Creating Maker Stations in the LC

Here's my thinking about how to introduce maker stations to the Learning Commons. Of course it's not the only way but this is how we are attempting to change the culture in our school and to foster entrepreneurial spirit in our students. We would love feed back or comments on how others are doing it!


  1. What if you provided various materials for students to access when they wanted in the learning commons? Then sit back and observe...Wouldn't that be a little more "organic?"

    1. Hi Melissa,

      Thanks for leaving a comment.

      I like your organic idea - certainly as far as fitting in with the organic nature of the maker movement itself. I guess something that we are concentrating on in our learning commons is the purpose and intentionality behind our the maker space. One of the issues with having something like a maker space in a school is how it links back to learning. We are attempting to add some meaning to the stations we set up. Yes, we do want our students to come in and be creative but we also want them to see how that creativity can be applied to their learning.
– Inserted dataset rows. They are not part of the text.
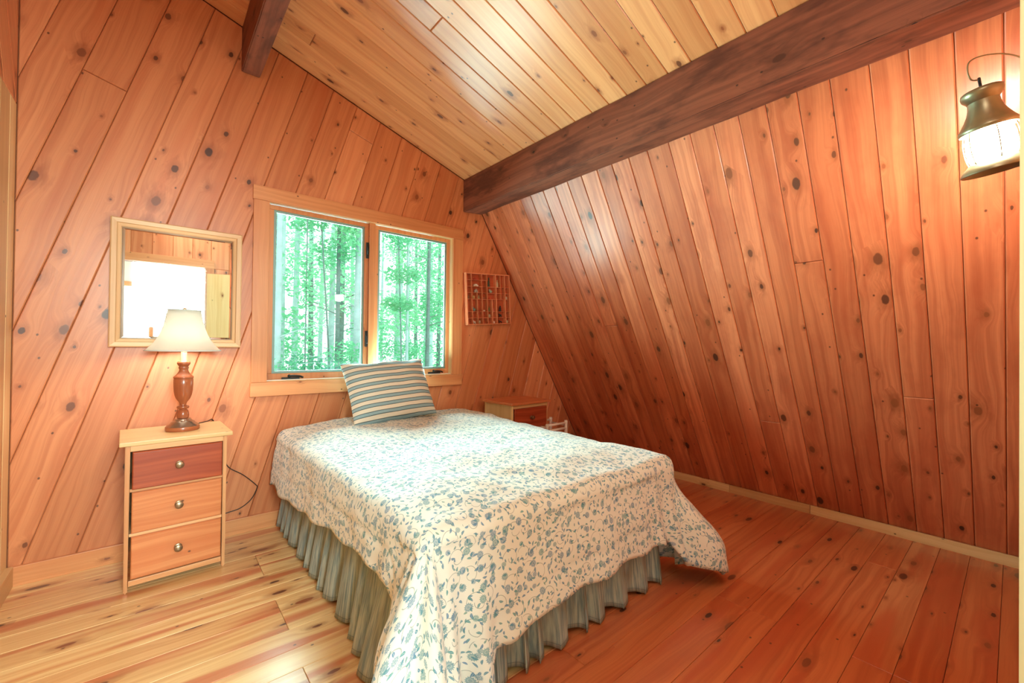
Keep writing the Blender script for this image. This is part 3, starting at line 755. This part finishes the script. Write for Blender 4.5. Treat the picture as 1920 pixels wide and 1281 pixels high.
# ------------------------------------------------------------------ nightstands
def nightstand(loc, rz, w_, d_, h_, label, group, mats):
    top, side, drs = mats
    t = empty('nightstand', loc, rz, label, 'nightstand', group)
    hw = w_ / 2; s = h_ / .72
    box('top', -hw - .022, hw + .022, -.022, d_ + .004, h_ - .020, h_, top, t, .004)
    for sg in (-1, 1):
        x0, x1 = (-hw, -hw + .018) if sg < 0 else (hw - .018, hw)
        box('side_panel', x0 + .003, x1 - .003, .02, d_ - .02, .06 * s, h_ - .0205, side, t, .001, 2)
        for (y0, y1) in ((0, .022), (d_ - .022, d_)):
            bm = bmesh.new(); add_box(bm, x0, x1, y0, y1, 0, h_ - .0205, .0); 
            for v in bm.verts:
                if v.co.z < .01: v.co.x += (.002 if v.co.x < (x0 + x1) / 2 else -.002)
            bmesh.ops.bevel(bm, geom=bm.edges[:], offset=.004, segments=2, affect='EDGES'); boxuv(bm, 2)
            from_bm('leg', bm, side, t, sharp=R(40))
    box('back_panel', -hw + .019, hw - .019, d_ - .012, d_ - .004, .06 * s, h_ - .021, side, t, 0)
    box('front_rail', -hw + .0185, hw - .0185, .002, .020, h_ - .050, h_ - .0205, side, t, .001)
    box('front_rail', -hw + .0185, hw - .0185, .002, .020, .030 * s, .056 * s, side, t, .002)
    for z in (.272 * s, .484 * s): box('drawer_divider', -hw + .0185, hw - .0185, .006, d_ - .03, z - .008, z + .006, side, t, .001)
    for k, (z0, z1) in enumerate(((.490, .668), (.282, .476), (.066, .264))):
        z0 *= s; z1 *= s
        d = empty('drawer', (0, 0, 0)); d.parent = t
        bm = bmesh.new(); add_box(bm, -hw + .026, hw - .022, -.012, .006, z0, z1, .0)
        fe = [e for e in bm.edges if all(v.co.y < -.005 for v in e.verts)]
        bmesh.ops.bevel(bm, geom=fe, offset=.009, segments=3, affect='EDGES', profile=.7); boxuv(bm, 0)
        from_bm('drawer_front', bm, drs[k], d)
        box('drawer_box', -hw + .034, hw - .034, .007, d_ - .04, z0 + .006, z1 - .02, side, d, 0)
        kn = lathe('knob', [(.017, 0), (.016, .003), (.008, .006), (.007, .014), (.014, .018), (.0175, .023), (.016, .028), (.008, .0315), (.002, .032)], M_KNOB, d, 24)
        kn.rotation_euler = (R(90), 0, 0); kn.location = (0.001, -.012, (z0 + z1) / 2 + .004)
    return t
nightstand((.098, 2.712, 0), R(2.5), .404, .385, .72, 'pine nightstand with three drawers and a turned lamp on top', None, (W_NSTOP, W_NS, (W_DRED, W_DR, W_DR)))
nightstand((2.49, 2.70, 0), R(3), .44, .36, .715, 'reddish nightstand half hidden behind the bed, beside the sloping wall', None, (W_DR, W_NSTOP, (W_DRED, W_DRED, W_DR)))

# ------------------------------------------------------------------ table lamp
LX, LY, LZ0 = .117, 2.905, .7205
lamp = empty('table_lamp', (LX, LY, LZ0), 0, 'lit table lamp with turned wooden body and flared white shade', 'lamp')
h = lambda y: (1212 - y) * .000576
rr_ = lambda x: x * .000463
lathe('base', [(rr_(158), 0), (rr_(162), h(1205)), (rr_(162), h(1180)), (rr_(158), h(1174))], M_LAMPWOOD, lamp, 48)
lathe('base_plate', [(rr_(156), h(1174)), (rr_(150), h(1165)), (rr_(120), h(1148)), (rr_(112), h(1136)), (rr_(84), h(1122)), (rr_(78), h(1108)), (rr_(60), h(1098))], M_PEWTER, lamp, 48)
lathe('body', [(rr_(a), h(b)) for a, b in ((56, 1098), (60, 1078), (57, 1055), (48, 1030), (36, 1022), (36, 1016), (55, 1010), (60, 1000), (56, 990), (34, 984), (30, 975), (34, 962), (42, 948), (66, 922), (82, 885), (90, 845), (94, 790), (94, 738), (90, 732), (97, 724), (95, 712), (78, 700), (58, 680), (46, 662), (42, 645), (46, 638), (50, 628), (44, 616), (56, 604), (64, 590), (62, 576), (50, 566), (28, 564))], M_LAMPWOOD, lamp, 40, R(50))
lathe('neck_sleeve', [(rr_(28), h(564)), (rr_(29), h(480)), (rr_(27), h(440))], M_SOCKET, lamp, 24)
bulb = lathe('bulb', [(.008, h(440)), (.012, h(430)), (.024, h(400)), (.030, h(370)), (.026, h(338)), (.012, h(322)), (.001, h(318))], M_BULB, lamp, 20, R(80))
prof = [(rr_(a), h(b)) for a, b in ((357, 468), (340, 455), (312, 430), (278, 395), (250, 358), (226, 318), (206, 275), (190, 230), (177, 180), (166, 130), (157, 89))]
sh = lathe('lamp_shade', prof, M_SHADE, lamp, 56, R(80), cap=False)
md = sh.modifiers.new('thick', 'SOLIDIFY'); md.thickness = .0012
M_BIND = plain('shade_binding', (.62, .68, .66), .7)
for a, b in ((357, 468), (157, 89)):
    ring = tube('binding', [(rr_(a) * math.cos(2 * PI * i / 40), rr_(a) * math.sin(2 * PI * i / 40), h(b)) for i in range(41)], .0028, M_BIND, sh, 6, False)
lathe('finial', [(.003, h(150)), (.003, h(92)), (.009, h(86)), (.010, h(72)), (.002, h(62))], M_BRASS, lamp, 16)
for k in range(3):
    a = 2 * PI * k / 3 + .4
    tube('shade_arm', [(0, 0, h(92)), (rr_(156) * math.cos(a), rr_(156) * math.sin(a), h(92))], .0014, M_BRASS, sh, 6, False)
point('table_lamp_light', (LX, LY, LZ0 + h(372)), LAMP_W, (1.0, 0.90, 0.76), .035)
cd = tube('lamp_cord', [(.150, 2.965, .728), (.20, 3.02, .730), (.24, 3.07, .729), (.27, 3.118, .724), (.30, 3.124, .62), (.335, 3.122, .47), (.36, 3.12, .419), (.43, 3.12, .365), (.50, 3.12, .29), (.508, 3.12, .265), (.476, 3.12, .201), (.42, 3.12, .160), (.36, 3.12, .148), (.30, 3.12, .14)], .0028, M_CORD)
tag(cd, 'thin dark lamp cord looping down the wall beside the nightstand', 'cord')

# ------------------------------------------------------------------ mirror
mr = empty('mirror', (.103, B - .0015, 1.515), 0, 'square mirror in a pale wooden frame hung above the nightstand', 'mirror')
mr.rotation_euler = (0, 0, 0)
def frame_piece(bm, w2, h2, prof):
    """mitred frame swept round the rectangle; prof: (inset from outer edge, depth towards the room)"""
    rings = []
    for ins, dp in prof:
        rings.append([bm.verts.new((sx * (w2 - ins), -dp, sz * (h2 - ins))) for sx, sz in ((-1, -1), (1, -1), (1, 1), (-1, 1))])
    for a, b in zip(rings, rings[1:]):
        for i in range(4): bm.faces.new((a[i], a[(i + 1) % 4], b[(i + 1) % 4], b[i]))
    bmesh.ops.recalc_face_normals(bm, faces=bm.faces)
def frame_board(parent, k, w2, h2, prof, mat):
    bm = bmesh.new()
    c = [(-1, -1), (1, -1), (1, 1), (-1, 1)]; a, b = c[k], c[(k + 1) % 4]
    ra = [bm.verts.new((a[0] * (w2 - i), -d, a[1] * (h2 - i))) for i, d in prof]; rb = [bm.verts.new((b[0] * (w2 - i), -d, b[1] * (h2 - i))) for i, d in prof]
    for i in range(len(prof) - 1): bm.faces.new((ra[i], rb[i], rb[i + 1], ra[i + 1]))
    bm.faces.new((ra[-1], rb[-1], rb[0], ra[0])); bm.faces.new(ra); bm.faces.new(rb)
    bmesh.ops.recalc_face_normals(bm, faces=bm.faces); boxuv(bm)
    return from_bm('frame_board', bm, mat, parent)
for k in range(4): frame_board(mr, k, .299, .350, [(0, 0), (0, .034), (.006, .040), (.026, .036), (.030, .028), (.043, .024), (.047, .018), (.047, .006)], W_MIRROR)
bm = bmesh.new()
frame_piece(bm, .254, .305, [(0, .010), (.014, .0135)])
ins = [v for v in bm.verts if abs(v.co.y + .0135) < 1e-5]
bm.faces.new(sorted(ins, key=lambda v: math.atan2(v.co.z, v.co.x)))
bmesh.ops.recalc_face_normals(bm, faces=bm.faces)
for f in bm.faces:
    if f.normal.y > 0: f.normal_flip()
from_bm('mirror_glass', bm, M_MIRROR, mr)
box('backing', -.253, .253, -.008, -.002, -.304, .304, M_DARKGAP, mr, 0)

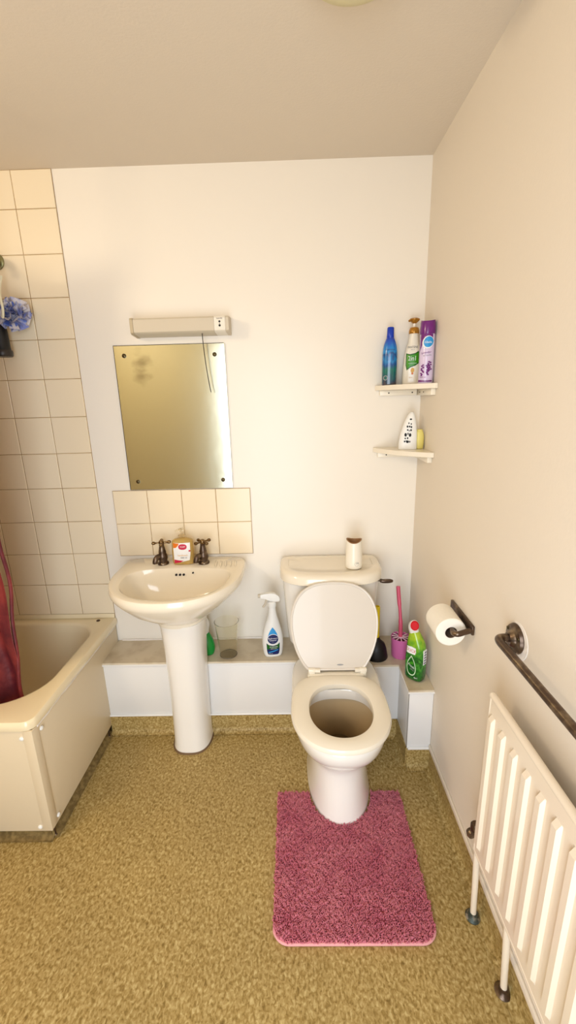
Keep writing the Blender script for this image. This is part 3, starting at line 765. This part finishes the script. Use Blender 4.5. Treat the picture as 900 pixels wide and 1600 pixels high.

      We are working hard to help our students develop entrepreneurial spirit as well as collaboration skills. We will get there by adding more purpose to what we are asking our students to do. While the 'discovery' approach might be beneficial, a more meaningful and intentionally designed maker station will have more positive and longer lasting effect on learning.

      Do you have a maker space in your classroom or learning space? Have you seen other wise? It'd be great hear other opinions on this.

  2. I'm in the process of setting one up and had my first maker activity last week: making a bookmark. It invovled directions and thinking, and it was totally fun. What I noticed right off the bat was that I taught one student how to do it, and then encouraged them to teach someone else. Of the 35 or more kids that participated, I only helped about 2. The rest happened organically. They even went "off script" and made their own designs.
    I also gave every student who participated a small "member" card and punched a hole in it (one punch for each "sponsored" project). That also created buzz and kids asking about to get the card, what to do, and when was the next project.
    My goal is to sponsor 6 projects (my colleague down the street and I are planning together) with various attention to technical, arts & crafts, and creative projects.
    This is all quite new and I feel like I'm not focusing enough on academic things, but it's been an interesting journey that is just starting out.

    1. Thanks for leaving a comment!

      I love the member card idea and might steal that one :) I'm guessing it kind of works like badges. I love the independent part too. I'm trying to make my instructions either more visual or less wordy to help with the younger students. It would also be good to have tasks that don't require many (if any) instructions.